TEL AVIV, Israel -- Israel’s far-right national security minister lashed out at supermodel Bella Hadid on Friday for criticizing his recent fiery televised remarks about Palestinians in the occupied West Bank.
In an interview earlier this week with Israel’s Channel 12 following two deadly Palestinian attacks against Israelis in the occupied territory, National Security Minister Itamar Ben-Gvir argued that his right to freedom of movement as a Jewish settler outweighs the same right for Palestinians.
“My right, the right of my wife and my children to move around Judea and Samaria, is more important than freedom of movement for the Arabs,” Ben-Gvir said on TV Wednesday, using the biblical name for the West Bank. "The right to life comes before freedom of movement.”
Addressing Mohammad Magadli, a well-known Israeli-Arab television host who was in the studio, Ben-Gvir added: “Sorry, Mohammad. But that’s the reality.”

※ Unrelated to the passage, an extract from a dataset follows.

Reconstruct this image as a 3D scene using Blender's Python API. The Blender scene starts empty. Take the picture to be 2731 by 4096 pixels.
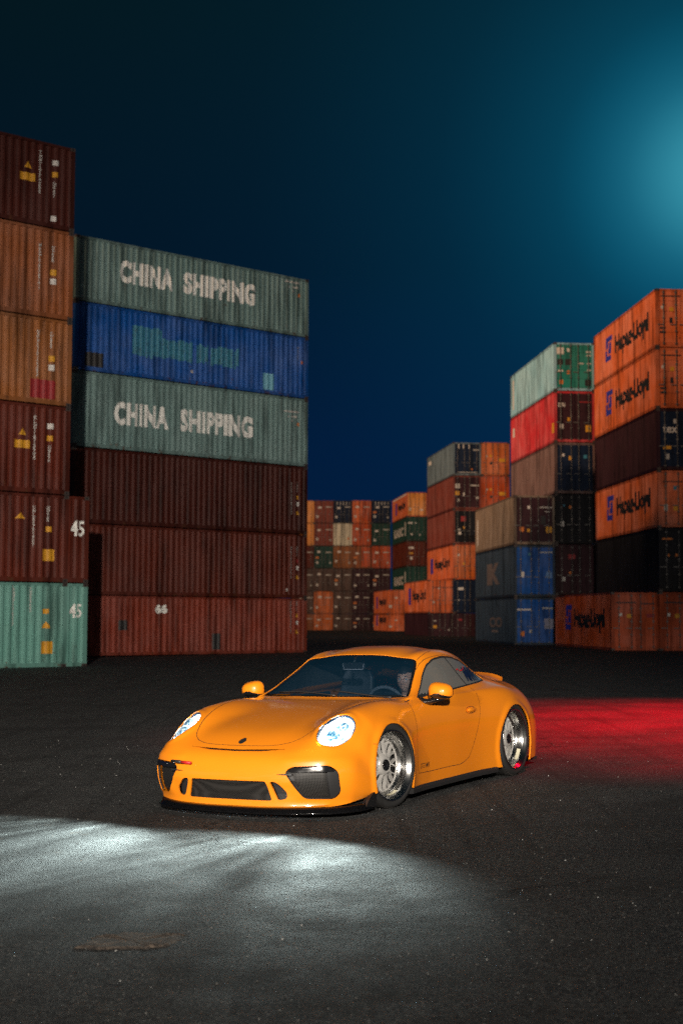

His statement drew widespread criticism as commentators seized on it as proof of allegations that Israel was turning into an apartheid system that seeks to maintain Jewish hegemony from the Jordan River to the Mediterranean Sea. The catchphrase “Sorry, Mohammad” became meme fodder for social media as critics posted it alongside videos of Israeli violence against Palestinians.
Hadid, a world-famous supermodel and social media influencer whose father is Palestinian, shared an excerpt from Ben-Gvir’s interview with her 59.5 million followers on Instagram on Thursday, writing: “In no place, no time, especially in 2023 should one life be more valuable than another’s. Especially simply because of their ethnicity, culture or pure hatred.”
She also posted a video from leading Israeli rights group B'Tselem showing Israeli soldiers in the southern West Bank city of Hebron telling a resident that Palestinians are not permitted to walk on a certain street because it is reserved for Jews. “Does this remind anyone of anything?” she wrote.
Ben-Gvir responded angrily on Friday to Hadid's post.
“I invite you to Kiryat Arba, to see how we live here, how every day, Jews who have done nothing wrong to anyone in their lives are murdered here,” he wrote on X, formerly known as Twitter. Ben-Gvir lives in the settlement of Kiryat Arba near Hebron, the largest Palestinian city.
Earlier this week, Palestinian gunmen opened fire on an Israeli car near Hebron, killing an Israeli woman and seriously wounding the driver. That attack came just days after a Palestinian shooting attack killed an Israeli father and son in the northern Palestinian town of Hawara.
Ben-Gvir acknowledged the backlash but doubled down on his original statement. “So yes, the right of me and my fellow Jews to travel and return home safely on the roads of Judea and Samaria outweighs the right of terrorists who throw stones at us and kill us," he wrote.
Ben-Gvir has been convicted in the past of inciting racism and of supporting a terrorist organization. He was known as an admirer of rabbi Meir Kahane, who was banned from Parliament and whose Kach party was branded a terrorist group by the United States before he was assassinated in New York in 1990. Kach wanted to strip Arab Israelis of their citizenship, segregate Israeli public spaces, and ban marriages between Jews and non-Jews. Before joining politics, Ben-Gvir hung a portrait in his living room of a Jewish man who fatally shot 29 Palestinians in the West Bank in 1994.
A once-marginal far-right activist, Ben-Gvir now wields significant power as the national security minister overseeing the Israeli police force in Prime Minister Benjamin Netanyahu's government.